Long have we waited to peer into the rim of a black hole and finally, that day was upon us. A black hole is a region of space so dense and massive that it engulfs and draws in rays of light. Therefore, collecting an image of one against the stark of space has been elusive, to say the least.
The Event Horizon Telescope (EHT) is a series of observatories on Earth working with the common goal of collecting and eventually synthesizing data into one coherent image of a black hole in a galaxy called M87.
The imaging project was proposed by Prof Heino Falcke, of Radboud University in the Netherlands, who told us that the black hole is: "...larger than the size of our entire Solar System,"
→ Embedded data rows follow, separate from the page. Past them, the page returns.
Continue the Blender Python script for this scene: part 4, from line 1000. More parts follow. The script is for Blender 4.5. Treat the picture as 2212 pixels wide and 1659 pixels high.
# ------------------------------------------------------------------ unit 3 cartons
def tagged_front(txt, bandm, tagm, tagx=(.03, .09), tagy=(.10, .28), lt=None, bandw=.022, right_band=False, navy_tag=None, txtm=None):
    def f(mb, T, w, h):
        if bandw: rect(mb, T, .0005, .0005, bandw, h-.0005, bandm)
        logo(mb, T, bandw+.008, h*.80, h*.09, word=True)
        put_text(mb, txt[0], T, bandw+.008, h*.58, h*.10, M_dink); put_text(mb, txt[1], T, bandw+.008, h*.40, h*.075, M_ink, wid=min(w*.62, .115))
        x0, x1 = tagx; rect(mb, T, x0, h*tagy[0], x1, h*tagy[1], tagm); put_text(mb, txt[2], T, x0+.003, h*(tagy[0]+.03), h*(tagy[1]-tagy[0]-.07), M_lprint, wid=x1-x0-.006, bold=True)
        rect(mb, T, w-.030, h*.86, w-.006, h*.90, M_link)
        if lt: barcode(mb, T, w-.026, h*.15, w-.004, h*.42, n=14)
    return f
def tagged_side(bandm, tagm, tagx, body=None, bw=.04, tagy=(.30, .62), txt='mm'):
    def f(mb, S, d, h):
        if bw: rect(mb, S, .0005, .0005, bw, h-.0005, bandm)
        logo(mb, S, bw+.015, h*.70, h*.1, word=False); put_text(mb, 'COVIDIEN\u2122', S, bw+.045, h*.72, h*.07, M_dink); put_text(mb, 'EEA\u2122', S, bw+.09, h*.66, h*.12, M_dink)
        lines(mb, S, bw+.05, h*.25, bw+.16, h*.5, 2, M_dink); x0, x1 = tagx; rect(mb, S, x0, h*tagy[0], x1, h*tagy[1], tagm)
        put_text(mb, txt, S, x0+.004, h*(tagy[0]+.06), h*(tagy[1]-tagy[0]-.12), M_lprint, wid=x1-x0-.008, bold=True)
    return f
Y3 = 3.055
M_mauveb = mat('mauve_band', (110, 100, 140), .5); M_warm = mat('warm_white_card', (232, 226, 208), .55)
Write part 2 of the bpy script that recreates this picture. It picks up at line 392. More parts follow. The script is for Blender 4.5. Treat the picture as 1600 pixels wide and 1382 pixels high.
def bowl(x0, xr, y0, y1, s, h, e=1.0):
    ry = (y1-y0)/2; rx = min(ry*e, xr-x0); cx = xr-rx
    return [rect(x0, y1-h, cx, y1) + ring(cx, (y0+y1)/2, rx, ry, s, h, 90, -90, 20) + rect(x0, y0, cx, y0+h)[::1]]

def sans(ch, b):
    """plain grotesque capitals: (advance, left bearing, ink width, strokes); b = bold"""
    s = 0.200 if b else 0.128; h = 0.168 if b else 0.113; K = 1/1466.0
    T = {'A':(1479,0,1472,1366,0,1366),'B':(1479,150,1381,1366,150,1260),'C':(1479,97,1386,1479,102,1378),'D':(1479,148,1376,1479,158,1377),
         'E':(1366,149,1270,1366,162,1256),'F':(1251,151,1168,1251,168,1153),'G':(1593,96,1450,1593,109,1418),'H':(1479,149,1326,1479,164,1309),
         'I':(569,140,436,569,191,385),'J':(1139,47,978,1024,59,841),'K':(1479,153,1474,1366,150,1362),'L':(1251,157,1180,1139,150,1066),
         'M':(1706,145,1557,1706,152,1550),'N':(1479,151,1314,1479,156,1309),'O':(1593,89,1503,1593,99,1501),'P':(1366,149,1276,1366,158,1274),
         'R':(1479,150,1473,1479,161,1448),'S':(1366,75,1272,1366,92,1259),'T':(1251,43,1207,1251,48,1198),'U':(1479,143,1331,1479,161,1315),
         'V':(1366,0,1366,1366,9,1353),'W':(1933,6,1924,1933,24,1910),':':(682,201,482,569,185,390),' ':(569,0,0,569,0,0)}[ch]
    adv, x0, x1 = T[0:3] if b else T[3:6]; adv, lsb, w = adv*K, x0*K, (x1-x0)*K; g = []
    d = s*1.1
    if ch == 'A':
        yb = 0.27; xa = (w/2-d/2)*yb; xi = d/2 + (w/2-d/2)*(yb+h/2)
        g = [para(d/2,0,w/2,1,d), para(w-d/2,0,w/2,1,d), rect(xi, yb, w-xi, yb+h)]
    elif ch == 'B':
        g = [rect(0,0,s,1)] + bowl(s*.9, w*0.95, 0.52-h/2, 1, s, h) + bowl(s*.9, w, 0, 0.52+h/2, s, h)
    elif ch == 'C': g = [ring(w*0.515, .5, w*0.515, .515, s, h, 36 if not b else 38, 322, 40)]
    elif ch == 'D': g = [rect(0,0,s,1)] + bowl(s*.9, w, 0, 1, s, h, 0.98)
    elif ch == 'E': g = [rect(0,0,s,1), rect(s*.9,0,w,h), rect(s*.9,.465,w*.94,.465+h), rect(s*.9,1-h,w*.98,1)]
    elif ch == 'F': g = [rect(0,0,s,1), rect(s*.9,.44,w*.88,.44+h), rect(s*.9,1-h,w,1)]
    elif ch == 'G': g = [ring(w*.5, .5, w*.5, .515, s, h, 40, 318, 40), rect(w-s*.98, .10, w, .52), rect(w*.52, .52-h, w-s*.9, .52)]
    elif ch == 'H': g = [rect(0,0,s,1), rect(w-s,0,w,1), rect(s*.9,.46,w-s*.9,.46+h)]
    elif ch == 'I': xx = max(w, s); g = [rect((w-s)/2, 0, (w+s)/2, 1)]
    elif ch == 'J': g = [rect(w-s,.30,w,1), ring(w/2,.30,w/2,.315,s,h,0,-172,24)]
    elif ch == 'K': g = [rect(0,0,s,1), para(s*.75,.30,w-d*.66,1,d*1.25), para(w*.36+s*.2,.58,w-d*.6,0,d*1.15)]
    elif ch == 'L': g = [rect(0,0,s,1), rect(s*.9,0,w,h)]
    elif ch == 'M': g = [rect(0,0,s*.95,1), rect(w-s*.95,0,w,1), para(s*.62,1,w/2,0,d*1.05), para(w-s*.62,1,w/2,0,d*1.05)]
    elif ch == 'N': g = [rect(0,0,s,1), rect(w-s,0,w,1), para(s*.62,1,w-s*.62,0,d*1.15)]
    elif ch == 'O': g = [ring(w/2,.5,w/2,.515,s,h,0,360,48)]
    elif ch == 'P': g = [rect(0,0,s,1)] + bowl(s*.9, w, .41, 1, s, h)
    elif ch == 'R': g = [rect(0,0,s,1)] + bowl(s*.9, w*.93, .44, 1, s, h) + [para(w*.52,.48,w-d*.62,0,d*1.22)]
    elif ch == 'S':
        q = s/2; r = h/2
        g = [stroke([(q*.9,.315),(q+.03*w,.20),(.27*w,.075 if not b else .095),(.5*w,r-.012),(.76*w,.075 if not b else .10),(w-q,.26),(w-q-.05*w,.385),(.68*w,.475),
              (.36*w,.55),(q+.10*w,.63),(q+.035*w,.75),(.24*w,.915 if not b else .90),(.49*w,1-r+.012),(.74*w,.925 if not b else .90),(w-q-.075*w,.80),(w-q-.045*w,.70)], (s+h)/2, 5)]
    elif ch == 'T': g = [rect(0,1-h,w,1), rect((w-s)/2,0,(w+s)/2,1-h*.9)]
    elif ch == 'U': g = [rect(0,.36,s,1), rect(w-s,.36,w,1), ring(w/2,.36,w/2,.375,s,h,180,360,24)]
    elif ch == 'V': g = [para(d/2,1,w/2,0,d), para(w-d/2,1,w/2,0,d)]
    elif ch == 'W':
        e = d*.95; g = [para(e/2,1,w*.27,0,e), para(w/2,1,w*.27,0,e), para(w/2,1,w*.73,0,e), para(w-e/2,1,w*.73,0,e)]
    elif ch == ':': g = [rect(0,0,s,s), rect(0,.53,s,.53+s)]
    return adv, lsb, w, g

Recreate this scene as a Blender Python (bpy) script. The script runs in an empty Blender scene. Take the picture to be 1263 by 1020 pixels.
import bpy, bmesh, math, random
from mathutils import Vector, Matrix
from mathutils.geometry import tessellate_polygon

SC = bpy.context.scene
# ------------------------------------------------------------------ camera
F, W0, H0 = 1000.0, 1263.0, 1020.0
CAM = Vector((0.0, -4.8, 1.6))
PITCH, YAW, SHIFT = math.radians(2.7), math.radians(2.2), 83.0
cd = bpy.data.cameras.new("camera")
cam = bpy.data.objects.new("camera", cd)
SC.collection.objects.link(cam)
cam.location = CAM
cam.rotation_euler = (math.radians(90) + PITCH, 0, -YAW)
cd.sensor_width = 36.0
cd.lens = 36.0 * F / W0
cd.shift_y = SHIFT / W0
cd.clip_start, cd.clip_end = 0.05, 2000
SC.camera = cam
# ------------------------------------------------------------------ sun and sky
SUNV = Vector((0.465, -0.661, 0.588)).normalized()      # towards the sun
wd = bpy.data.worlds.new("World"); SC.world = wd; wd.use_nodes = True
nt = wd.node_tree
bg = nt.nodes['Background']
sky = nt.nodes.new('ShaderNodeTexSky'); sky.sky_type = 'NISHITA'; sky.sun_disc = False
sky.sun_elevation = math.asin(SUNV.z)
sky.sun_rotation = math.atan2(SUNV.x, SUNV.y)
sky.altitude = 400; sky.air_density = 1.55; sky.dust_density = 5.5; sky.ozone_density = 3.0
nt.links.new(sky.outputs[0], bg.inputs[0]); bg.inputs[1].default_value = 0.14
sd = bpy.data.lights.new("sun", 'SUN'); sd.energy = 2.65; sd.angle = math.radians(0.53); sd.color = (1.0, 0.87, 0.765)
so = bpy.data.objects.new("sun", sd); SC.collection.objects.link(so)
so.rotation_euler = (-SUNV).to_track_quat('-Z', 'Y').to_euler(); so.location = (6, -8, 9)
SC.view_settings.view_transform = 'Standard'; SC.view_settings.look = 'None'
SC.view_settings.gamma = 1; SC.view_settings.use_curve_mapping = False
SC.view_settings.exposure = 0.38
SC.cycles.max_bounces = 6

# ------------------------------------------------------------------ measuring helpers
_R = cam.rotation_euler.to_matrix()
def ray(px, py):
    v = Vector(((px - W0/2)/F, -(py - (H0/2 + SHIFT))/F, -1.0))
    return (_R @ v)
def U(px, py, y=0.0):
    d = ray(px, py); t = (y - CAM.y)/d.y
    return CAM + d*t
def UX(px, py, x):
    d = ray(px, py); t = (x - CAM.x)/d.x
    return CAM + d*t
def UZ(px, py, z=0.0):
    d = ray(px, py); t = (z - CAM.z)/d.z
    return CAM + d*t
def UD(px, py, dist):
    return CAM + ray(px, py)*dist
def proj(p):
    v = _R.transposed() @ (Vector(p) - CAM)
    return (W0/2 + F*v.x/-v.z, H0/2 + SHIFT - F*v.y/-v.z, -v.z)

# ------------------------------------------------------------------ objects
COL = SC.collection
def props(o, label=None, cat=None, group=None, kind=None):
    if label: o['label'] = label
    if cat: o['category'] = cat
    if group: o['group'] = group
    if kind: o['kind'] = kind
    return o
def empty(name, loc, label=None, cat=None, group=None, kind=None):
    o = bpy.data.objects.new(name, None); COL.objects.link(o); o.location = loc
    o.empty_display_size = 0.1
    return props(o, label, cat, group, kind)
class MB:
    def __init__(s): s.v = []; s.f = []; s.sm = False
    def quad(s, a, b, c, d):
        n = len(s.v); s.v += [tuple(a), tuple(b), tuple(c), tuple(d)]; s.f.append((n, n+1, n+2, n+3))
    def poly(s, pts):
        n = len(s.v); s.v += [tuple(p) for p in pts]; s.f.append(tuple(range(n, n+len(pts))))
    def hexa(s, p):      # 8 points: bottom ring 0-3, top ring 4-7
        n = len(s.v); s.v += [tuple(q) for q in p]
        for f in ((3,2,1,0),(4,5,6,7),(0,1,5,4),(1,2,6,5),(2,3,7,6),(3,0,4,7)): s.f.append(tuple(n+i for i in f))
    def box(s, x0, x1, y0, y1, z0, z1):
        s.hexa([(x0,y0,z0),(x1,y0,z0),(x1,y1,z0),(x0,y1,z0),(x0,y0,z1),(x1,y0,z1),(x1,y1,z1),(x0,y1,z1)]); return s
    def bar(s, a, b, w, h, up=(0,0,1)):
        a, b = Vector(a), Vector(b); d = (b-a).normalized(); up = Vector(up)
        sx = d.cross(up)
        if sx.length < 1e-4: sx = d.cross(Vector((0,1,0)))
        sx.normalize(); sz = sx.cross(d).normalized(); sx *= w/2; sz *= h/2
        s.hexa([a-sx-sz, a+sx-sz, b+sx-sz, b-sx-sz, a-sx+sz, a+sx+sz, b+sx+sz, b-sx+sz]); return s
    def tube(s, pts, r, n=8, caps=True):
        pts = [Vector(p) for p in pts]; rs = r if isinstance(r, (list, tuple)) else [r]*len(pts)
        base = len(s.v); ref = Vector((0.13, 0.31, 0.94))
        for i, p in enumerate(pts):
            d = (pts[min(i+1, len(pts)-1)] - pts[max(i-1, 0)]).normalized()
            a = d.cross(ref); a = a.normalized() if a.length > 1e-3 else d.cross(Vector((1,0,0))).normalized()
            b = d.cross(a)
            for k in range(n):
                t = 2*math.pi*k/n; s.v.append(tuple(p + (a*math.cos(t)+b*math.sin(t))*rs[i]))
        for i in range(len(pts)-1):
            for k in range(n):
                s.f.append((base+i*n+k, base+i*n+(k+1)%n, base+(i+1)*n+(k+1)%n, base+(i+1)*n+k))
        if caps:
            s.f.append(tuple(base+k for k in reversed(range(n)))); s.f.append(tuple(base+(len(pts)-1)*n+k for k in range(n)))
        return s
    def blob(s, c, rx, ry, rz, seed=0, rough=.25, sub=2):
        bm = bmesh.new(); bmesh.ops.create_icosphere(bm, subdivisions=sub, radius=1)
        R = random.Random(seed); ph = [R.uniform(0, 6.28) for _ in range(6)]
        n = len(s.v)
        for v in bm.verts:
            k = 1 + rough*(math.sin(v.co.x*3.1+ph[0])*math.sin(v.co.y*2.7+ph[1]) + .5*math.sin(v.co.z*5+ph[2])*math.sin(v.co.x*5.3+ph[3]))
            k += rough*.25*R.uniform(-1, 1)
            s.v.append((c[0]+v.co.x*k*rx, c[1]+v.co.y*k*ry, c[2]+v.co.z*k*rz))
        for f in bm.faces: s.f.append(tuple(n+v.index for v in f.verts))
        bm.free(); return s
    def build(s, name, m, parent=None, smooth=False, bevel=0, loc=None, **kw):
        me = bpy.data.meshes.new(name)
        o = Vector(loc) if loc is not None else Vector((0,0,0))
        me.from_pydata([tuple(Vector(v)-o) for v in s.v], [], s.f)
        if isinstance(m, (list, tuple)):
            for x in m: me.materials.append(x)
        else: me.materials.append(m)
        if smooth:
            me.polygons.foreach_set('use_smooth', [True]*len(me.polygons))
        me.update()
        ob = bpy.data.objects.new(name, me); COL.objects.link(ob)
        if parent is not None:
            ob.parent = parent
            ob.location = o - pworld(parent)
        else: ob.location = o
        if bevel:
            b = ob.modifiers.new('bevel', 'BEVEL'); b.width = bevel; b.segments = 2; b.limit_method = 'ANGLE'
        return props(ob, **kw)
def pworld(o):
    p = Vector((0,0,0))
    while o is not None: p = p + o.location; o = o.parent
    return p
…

"It has a mass 6.5 billion times that of the Sun. And it is one of the heaviest black holes that we think exists. It is an absolute monster, the heavyweight champion of black holes in the Universe."
One of the telescopes in the EHT network is the James Clerk Maxwell Telescope (JCMT) on top of Mauna Kea peak in Hawaii, where Australian Jessica Dempsey is deputy director.
"We've made a dish the size of the planet," she exclaimed jubilantly.
The combination of results from all of the 9 points around the world fashioned a gigantic camera 9,000km in diameter.
The "camera" is so powerful Dr Dempsey says " if you're sitting in a pub in Perth, you would be able to see a guy sitting in the pub in Sydney, not only would you be able to see him, you'd be able to see his eye colour, and you'd be able to see the brand of beer he was drinking,"
Katie Bouman, the 29-year-old scientist who formed the algorithm that composed the image from 5 petabytes, or 5,242,880 gigabytes of data necessary to process the image of the black hole. So much data that the internet could not be used to send it and the hard drives had to be flown manually on site.
“We are giving humanity its first view of a black hole — a one-way door out of our universe,” says Sheperd Doeleman of the Haystack Observatory at the Massachusetts Institute of Technology (MIT) who is the EHT’s lead astronomer.
We have pushed farther and hard than ever before and peered deep into the eye of the deep unknown.